Tuesday, 21 December 2010

Leaving Behind Neidín

Another post I left in the new politics blog, Tea and Toast.


Amidst all the doom and gloom of the past year, with Ireland needing help from the European Union and the International Monetary Fund, an economy which continues to stay in the doldrums, and another tough budget with the spectre of at least another three to come, one traditional Irish way of life has silently returned: emigration.


From May 2008 to April 2009, a Central Statistics Office report found that 65,000 people emigrated from Ireland, a forty per cent increase from the previous year. With 57,300 immigrating into Ireland, this represented the first net emigration seen here since 1995. Over half the people who emigrated were citizens of Eastern European states who had arrived here less than a decade ago, but Irish nationals accounted for the next largest group, some 18,100 leaving their home state to find a better life elsewhere.


The numbers leaving this country are hidden somewhat by the large natural growth in population enjoyed by Ireland. The highest number of births seen since 1896 contributed to a natural growth of over 45,000 in 2008-09, meaning Ireland’s population is still growing. This fact merely masks that while the number of people aged 65 or older has increased to record levels, and more children are born to adequately compensate for deaths, thousands of our citizens have been forced to leave their homeland to secure a future for themselves.


This sad reality is not a one-year blip. In 2010, despite a similar natural increase of population, another 65,000 people left, with Irish nationals accounting for the largest share of this group, 27,700. With a net emigration figure of over 34,000, Ireland is seeing emigration levels of a scale unseen since the 1980s. Next year, the Economic and Social Research Institute predicts another 120,000 will leave for foreign shores.


It wasn’t supposed to be like this. On the day I started university, in September 2004, my class was told how fortunate we were to live in a proud, modern nation with a booming economy that was the envy of the world. The enforced emigration which had plagued this land for four centuries, right up to the days of our own infancy, was a fading memory.

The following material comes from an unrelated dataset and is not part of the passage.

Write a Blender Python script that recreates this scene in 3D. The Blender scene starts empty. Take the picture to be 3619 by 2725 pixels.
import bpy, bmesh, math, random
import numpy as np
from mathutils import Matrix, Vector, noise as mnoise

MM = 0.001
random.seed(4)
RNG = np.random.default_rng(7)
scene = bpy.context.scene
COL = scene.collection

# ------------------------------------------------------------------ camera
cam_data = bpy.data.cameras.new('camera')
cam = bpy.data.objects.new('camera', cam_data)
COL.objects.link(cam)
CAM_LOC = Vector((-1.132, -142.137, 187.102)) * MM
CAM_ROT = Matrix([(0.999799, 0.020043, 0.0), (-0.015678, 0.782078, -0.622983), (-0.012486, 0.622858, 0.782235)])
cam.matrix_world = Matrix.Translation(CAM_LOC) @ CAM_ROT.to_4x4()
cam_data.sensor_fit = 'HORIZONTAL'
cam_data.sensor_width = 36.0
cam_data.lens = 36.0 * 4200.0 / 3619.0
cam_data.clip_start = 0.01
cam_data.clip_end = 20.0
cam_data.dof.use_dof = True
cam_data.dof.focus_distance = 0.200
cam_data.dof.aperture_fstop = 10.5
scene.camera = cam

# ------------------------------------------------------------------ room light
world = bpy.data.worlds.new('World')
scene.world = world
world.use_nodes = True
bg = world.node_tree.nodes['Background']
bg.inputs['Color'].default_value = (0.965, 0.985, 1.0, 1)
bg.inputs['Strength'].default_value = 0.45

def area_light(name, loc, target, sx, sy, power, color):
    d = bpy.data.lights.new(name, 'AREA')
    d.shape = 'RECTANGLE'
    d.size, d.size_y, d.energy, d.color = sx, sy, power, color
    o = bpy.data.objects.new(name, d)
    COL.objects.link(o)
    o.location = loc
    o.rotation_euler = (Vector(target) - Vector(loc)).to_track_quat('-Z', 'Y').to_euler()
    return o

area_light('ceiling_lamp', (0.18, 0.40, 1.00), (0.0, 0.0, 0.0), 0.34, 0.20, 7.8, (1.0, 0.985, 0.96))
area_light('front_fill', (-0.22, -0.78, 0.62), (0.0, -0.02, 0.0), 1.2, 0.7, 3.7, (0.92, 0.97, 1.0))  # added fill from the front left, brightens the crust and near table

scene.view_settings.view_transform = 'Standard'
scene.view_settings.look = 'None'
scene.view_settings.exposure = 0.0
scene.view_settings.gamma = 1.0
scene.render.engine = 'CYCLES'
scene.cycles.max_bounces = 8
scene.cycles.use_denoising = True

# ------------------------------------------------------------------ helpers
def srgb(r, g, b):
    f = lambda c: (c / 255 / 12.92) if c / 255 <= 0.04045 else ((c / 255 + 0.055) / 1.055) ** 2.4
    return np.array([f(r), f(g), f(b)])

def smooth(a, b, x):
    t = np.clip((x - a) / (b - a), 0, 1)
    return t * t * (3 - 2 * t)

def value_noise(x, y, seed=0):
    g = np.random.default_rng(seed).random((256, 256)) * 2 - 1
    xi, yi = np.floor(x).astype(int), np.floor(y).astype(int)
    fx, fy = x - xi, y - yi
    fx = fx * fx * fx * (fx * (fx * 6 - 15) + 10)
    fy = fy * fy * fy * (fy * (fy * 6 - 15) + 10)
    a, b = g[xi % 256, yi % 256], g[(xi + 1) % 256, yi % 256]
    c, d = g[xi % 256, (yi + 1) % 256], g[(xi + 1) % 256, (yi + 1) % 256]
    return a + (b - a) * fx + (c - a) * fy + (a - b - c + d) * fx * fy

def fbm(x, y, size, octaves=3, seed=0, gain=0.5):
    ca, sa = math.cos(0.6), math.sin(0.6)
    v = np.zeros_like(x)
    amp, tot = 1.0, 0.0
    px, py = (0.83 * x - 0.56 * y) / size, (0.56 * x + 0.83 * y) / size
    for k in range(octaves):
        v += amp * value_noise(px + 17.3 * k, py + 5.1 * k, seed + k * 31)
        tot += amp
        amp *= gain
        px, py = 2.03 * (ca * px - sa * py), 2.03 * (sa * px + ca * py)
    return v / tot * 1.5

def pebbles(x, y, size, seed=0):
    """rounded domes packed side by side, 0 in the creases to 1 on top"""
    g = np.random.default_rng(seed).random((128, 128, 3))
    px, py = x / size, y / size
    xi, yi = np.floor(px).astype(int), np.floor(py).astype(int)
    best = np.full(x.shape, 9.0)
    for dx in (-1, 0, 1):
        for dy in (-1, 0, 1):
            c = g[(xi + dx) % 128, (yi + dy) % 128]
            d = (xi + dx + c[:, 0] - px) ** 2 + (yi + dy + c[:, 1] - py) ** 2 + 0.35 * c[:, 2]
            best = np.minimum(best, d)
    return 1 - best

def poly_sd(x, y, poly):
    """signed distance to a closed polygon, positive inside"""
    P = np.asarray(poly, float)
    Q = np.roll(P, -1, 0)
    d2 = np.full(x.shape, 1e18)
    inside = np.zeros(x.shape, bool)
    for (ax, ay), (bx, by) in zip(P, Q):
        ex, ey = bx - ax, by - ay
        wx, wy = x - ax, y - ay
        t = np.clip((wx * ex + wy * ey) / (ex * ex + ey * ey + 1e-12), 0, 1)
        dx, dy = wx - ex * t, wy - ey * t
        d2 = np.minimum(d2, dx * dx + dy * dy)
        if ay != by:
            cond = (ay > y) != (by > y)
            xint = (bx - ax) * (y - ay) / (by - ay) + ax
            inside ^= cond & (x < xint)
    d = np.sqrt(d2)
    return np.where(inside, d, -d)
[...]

Our generation, we were promised, would be the first that would emigrate only by choice, free from being forced to suffer the pain of leaving family and friends to eke out a living elsewhere, with the real possibility of never being able to return. Thanks to the economic policies of our political and economic establishment, our generation were promised the lives that no-one could have dared to imagine we would have when we were born, with free education if we wanted it, and a huge range of jobs to choose from. Our parents would not have to bear the pain of seeing their children leave home for good, and we could become masters of our own destinies without climbing aboard a plane or ferry.


Yet less than a decade later, those promises ring hollow, and the economy which was once the envy of the world hasbecome the laughing stock, as the Celtic Tiger has turned into the Celtic Kitten, devoid of claws and with a whimper instead of a roar. Our parents worry that they may soon be bringing us to the departure gates, fearing we will only return for short holidays. Dozens of my friends have already left, in search of employment they cannot get here. They form part of the 1,000 people who move to Great Britain every month and the more than 7,000 who received residency rights in Canada, Australia and the US last year, as well as the22,000 who have obtained a one-year working visa in Australia. It is sad to see them go, and the sadness will continue as more friends leave in the coming years. I might even have to leave myself, a prospect I would never have contemplated five years ago.

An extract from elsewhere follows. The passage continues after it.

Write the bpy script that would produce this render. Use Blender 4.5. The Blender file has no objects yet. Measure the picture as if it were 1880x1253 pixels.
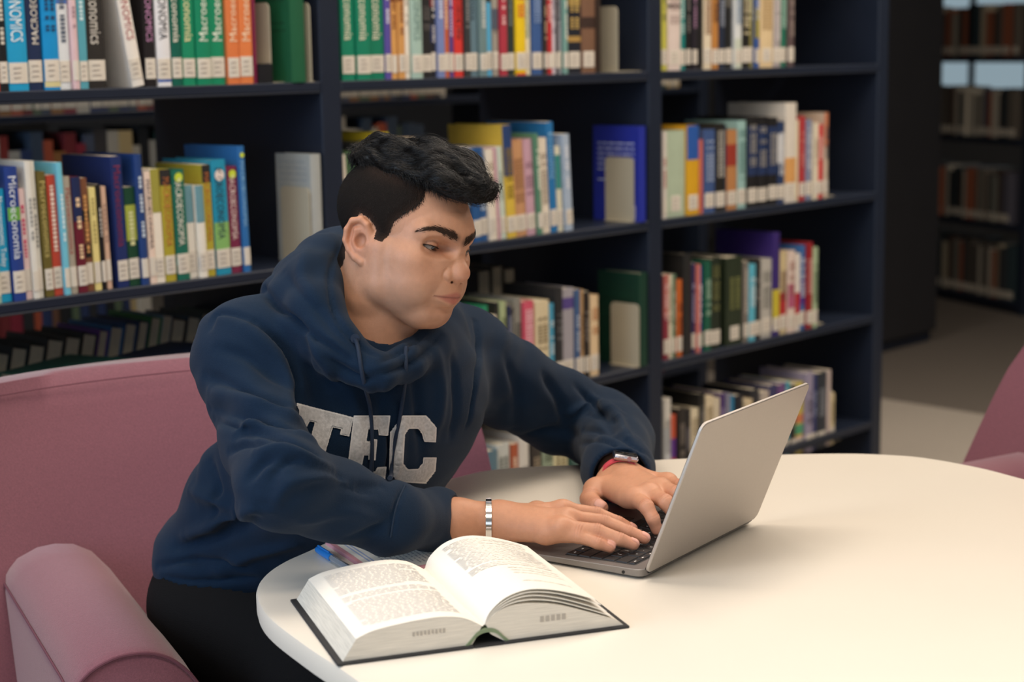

The title of this piece refers to a Jimmy McCarthy song, performed by Mary Black, “As I Leave Behind Neidín”, used as a soundtrack to a piece on emigration shown on the 1986 episode of RTÉ’s “Reeling in the Years”. In that year, the year I was born, 30,000 people emigrated from Ireland as crippling unemployment and no economic recovery in sight forced tens of thousands of young Irish people to leave their homelands.


A tear comes to my eye every time I see that episode, but the reason it comes to my eye now is slightly different to why it came when I first saw that episode. Once, I wondered about the people forced to leave Ireland in that year, especially the people featured on the programme. What happened to them? Did they ever get the opportunity to return to the land they clearly didn’t want to leave? Were they even still alive, or did they die in a foreign land, far from the lives and people they loved and missed? The sadness flooded through me as Mary Black sang “won’t you remember me?”


I saw the episode again recently, and while those questions about the preceding generation remained, and the familiar sorrow repeated itself as the strains of that ballad played in the background, I found myself asking the same questions, but about my own generation. What will happen to us? If we have to leave this country, will we get the opportunity to return? Will we die in a foreign land we’ll never call home? Will we be remembered?


Of course, the world is a much smaller place today, and leaving one’s country doesn’t mean that you can’t return. But it does get harder once you lay down roots in your new country, and it becomes harder to uproot, especially after forging a career and begin a family. And although it has never been easier to return, that great fear which had plagued our ancestors, the one great illness which our generation had been assured was gone forever, has returned. We were promised that the saddest part of our history was behind us, but the spectre of emigration, and the resulting loss of our nation’s children, has struck again. Emigration helps ease unemployment and eases the burden on our economy, since the majority of emigrants are of working age. But what benefit does this easing have when, once again, our children, like our cattle, are being raised for export?